Tag: daniel kildee
Democrats May Have Missed Chance To Get Trump Tax Returns

Democrats May Have Missed Chance To Get Trump Tax Returns

Reprinted with permission from Alternet

When Democrats seized control of the House of Representatives in 2018, they pledged to start holding President Donald Trump accountable — including, notably, by obtaining his tax returns. But House Ways and Means Committee Chair Richard Neal has been reluctant to aggressively use his authority in demanding the documents, as a new Washington Post report revealed Thursday, allowing the president and the administration to persist in its lawless refusal to comply.

In his trepidation, Neal, a Massachusetts Democrat, even missed a key 15-day window in which he could have obtained the returns, according to the report.

Getting the tax returns in the first place should have been straightforward. The law explicitly says:

Upon written request from the chairman of the Committee on Ways and Means of the House of Representatives … the Treasury Secretary shall furnish such committee with any return or return information specified in such request … [emphasis mine]

There’s nothing ambiguous or unclear about this. Neal has the authority to ask, and Secretary Steve Mnuchin has no choice but to comply. As former federal prosecutor Harry Litman explained in the Washington Post:

“Shall” means, well, shall. The language is the well-established norm, across a range of legal settings, used to denote an absence of discretion on an official’s part. It leaves no room for quibbles by the secretary.

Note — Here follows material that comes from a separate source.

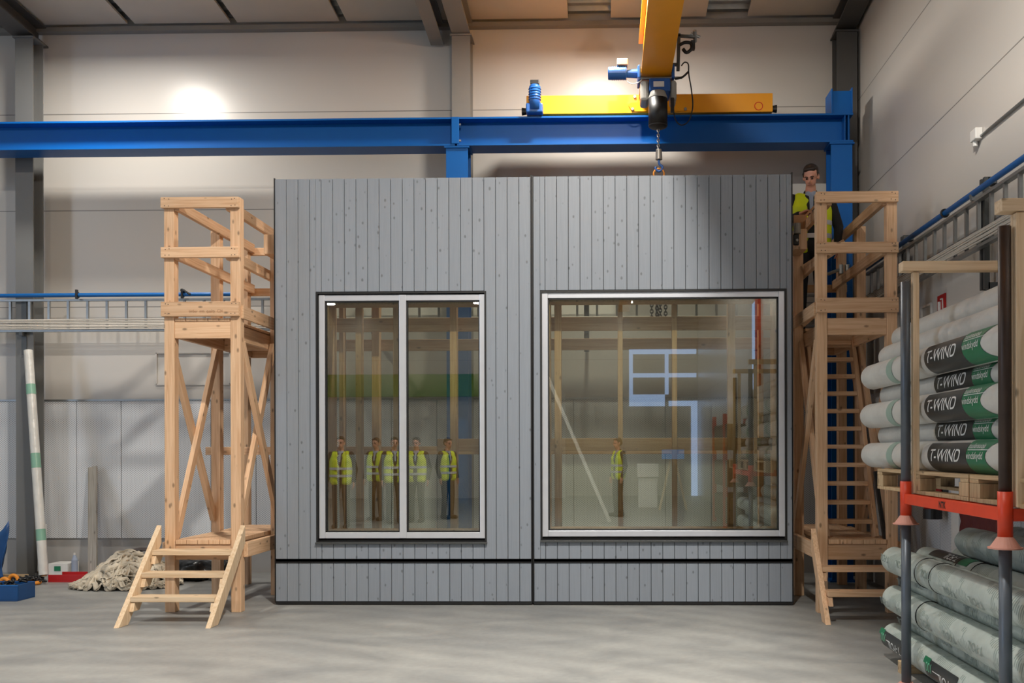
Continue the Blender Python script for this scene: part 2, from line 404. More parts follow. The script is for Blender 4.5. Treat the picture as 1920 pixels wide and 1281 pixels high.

But the administration thinks the law doesn’t apply whenever a particular provision inconveniences the president, so it delayed its response to the request multiple times. Eventually, it claimed that the administration didn’t have to comply with the law because the president was being unfairly and disingenuously targeted, rendering the request unconstitutional. The absurd and implausible argument ultimately comes down to the idea that the president doesn’t have to follow the law if Congress is being mean to him. Of course, neither the Constitution nor the law in question provides any grounds for thinking this is the case. However, it does comport with current GOP orthodoxy that opposition to Trump is de facto illegitimate.

So the battle has landed in court, with Democrats in Congress forced to fight for what is clearly their due. And while Republicans insist that the president is being unfairly harassed, it’s important to remember that Democrats have only requested what every other modern presidential candidate has freely made public before Trump, and what Trump himself has repeatedly promised to release. Given Trump’s unprecedented openness to corruption and conflicts of interest — and his shady opaqueness and broken promise to release the documents — seeing his tax returns is even more important.

The court battle, the Post reported, will likely take a long time:

Several Democrats involved in oversight, including Rep. Daniel Kildee (Mich.) of the Ways and Means Committee, see a long path to getting a final court decision, even if they expect to win in the end. Trevor N. McFadden, a Trump-appointed judge who was assigned the case in July, will hear the case first, and any decision is likely to be appealed to higher courts, up to the Supreme Court.

For it to be resolved by fall 2020 would amount to Democrats drawing a possible but improbable legal “perfect straight,” according to Harry Sandick, former assistant U.S. attorney for the Southern District of New York.

It seems a complete waste of time to take an issue up the Supreme Court when the law is so obviously clear, and where the issue at stake is Trump’s own uniquely corrupt presidency. But just because the law is clear, we shouldn’t assume that the right-wing justices won’t side with the president out of pure partisanship, even if they dress up their arguments with legal formalities.

And while Trump deserves most the blame for pushing his administration into defending a lawless and corrupt position, Democrats — Neal most of all — are also worthy of criticism for dragging their feet on the issue. Demanding Trump’s tax returns could have been one of his first acts upon taking control of the committee, but instead he waited, and wasted, months. And according to the Post, he’s shown private reluctance about fighting the president on this issue:

Neal’s discomfort in confronting the Trump administration has been apparent in internal meetings of the Democrats on the Ways and Means Committee, according to the House Democrat involved in oversight and an aide to a House lawmaker on the committee speaking on the condition of anonymity to talk candidly without fear of professional repercussions. When discussing the subject of the tax returns, Neal frequently tells stories of bipartisan cooperation under former Ways and Means Committee leaders, particularly Rep. Dan Rostenkowski (D-Ill.), pining for an era of political comity that others on the committee believe no longer exists, these people said.

Perhaps the most frustrating part the whole episode is that New York passed a law that would give the chairman that right to request Trump’s state tax returns. The Post reported:

For 15 days after that legislation passed, Neal could have had Trump’s state returns on a direct flight from Albany to Washington, said Daniel Hemel, a law professor at the University of Chicago. But that window closed after Trump’s personal attorneys sued New York to block the law July 23. On Aug. 1, a federal judge ordered New York not to release those returns while the lawsuit is pending.

It’s difficult to judge a lawmaker purely on one anonymously sourced report, but these descriptions of Neal paint the picture of a man not up to the task of holding Trump accountable. Trump is willing to break all the rules to get what he wants; Democrats should at least be aggressive within the rules when trying to counter him.